Il photographia sans relâche les moments de “surprise des apparences” (pour reprendre les termes employés par Françoise Gaillard dans les Cahiers de L’Herne consacré à Baudrillard) où la réalité semble plus artificielle encore que la fiction ou les images de synthèse. Un moment où une étendue d’eau semble rose. Le nœud sur le tronc d’un arbre à l’écorce naturellement bleue. Un feu de signalisation, dans l’espace urbain, qui se superpose à l’œil d’un personnage sur une affiche publicitaire Benetton. Une lampe sur le coin d’un bureau dans une lumière qui fait ressembler la scène à une image de synthèse, plus vraie que nature…
Ses images s’emploient à n’être pas documentaires, entendent imposer leur “langue originelle”, revendiquant une photographie “qui ne signifie rien, qui ne veut rien signifier, qui résiste à la violence de l’information, de la communication, de l’esthétique, et retrouve l’événement pur de l’image comme forme de résistance”. Accessoirement, ces images ressemblent à s’y méprendre aux images les plus classiques d’Instagram et, en la matière, Baudrillard éleva dès les années 2000 l’autoportrait au rang de selfie, se photographiant sans cesse et de manière quasi compulsive.
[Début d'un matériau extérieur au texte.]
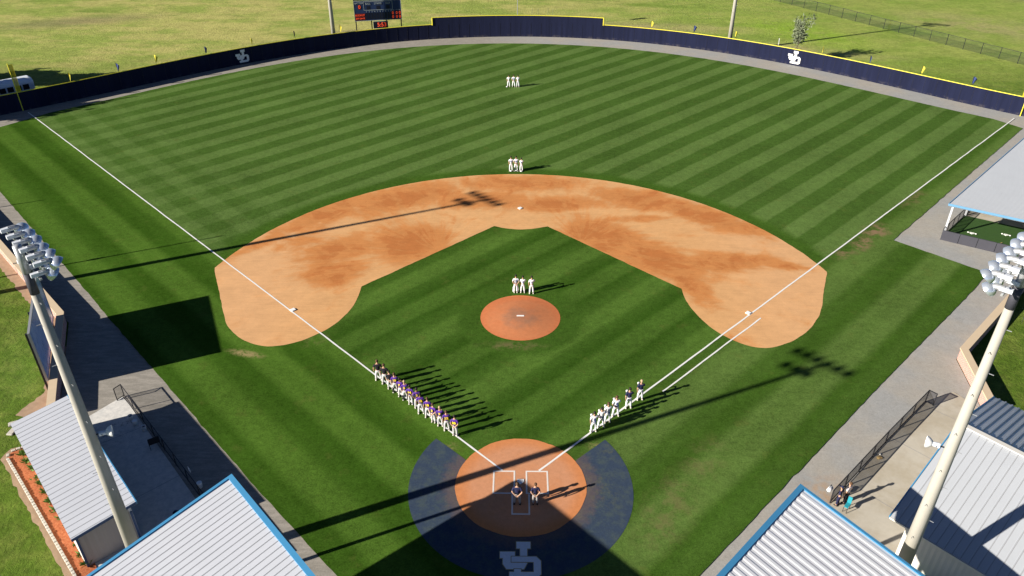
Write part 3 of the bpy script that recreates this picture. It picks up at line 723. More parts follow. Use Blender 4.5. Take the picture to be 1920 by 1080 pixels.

En sus du reste, sa prédiction des usages de l’image contemporaine et la description de ses mécanismes d’apparition a de quoi fasciner. Car c’est bien avant le triomphe des Smartphone et des réseaux sociaux que le philosophe-sociologue, photographe- pataphysicien écrivait : “Aujourd’hui chacun peut s’imaginer voir passer le Weltgeist [l’esprit du monde] devant son objectif et être devenu, par la maîtrise incessante des images, une conscience universelle. C’est le règne de l’expressionnisme photographique – face à des objets qui n’attendaient que d’être vus et photographiés, c’est- à-dire pris à témoin de l’existence du sujet et de son regard.”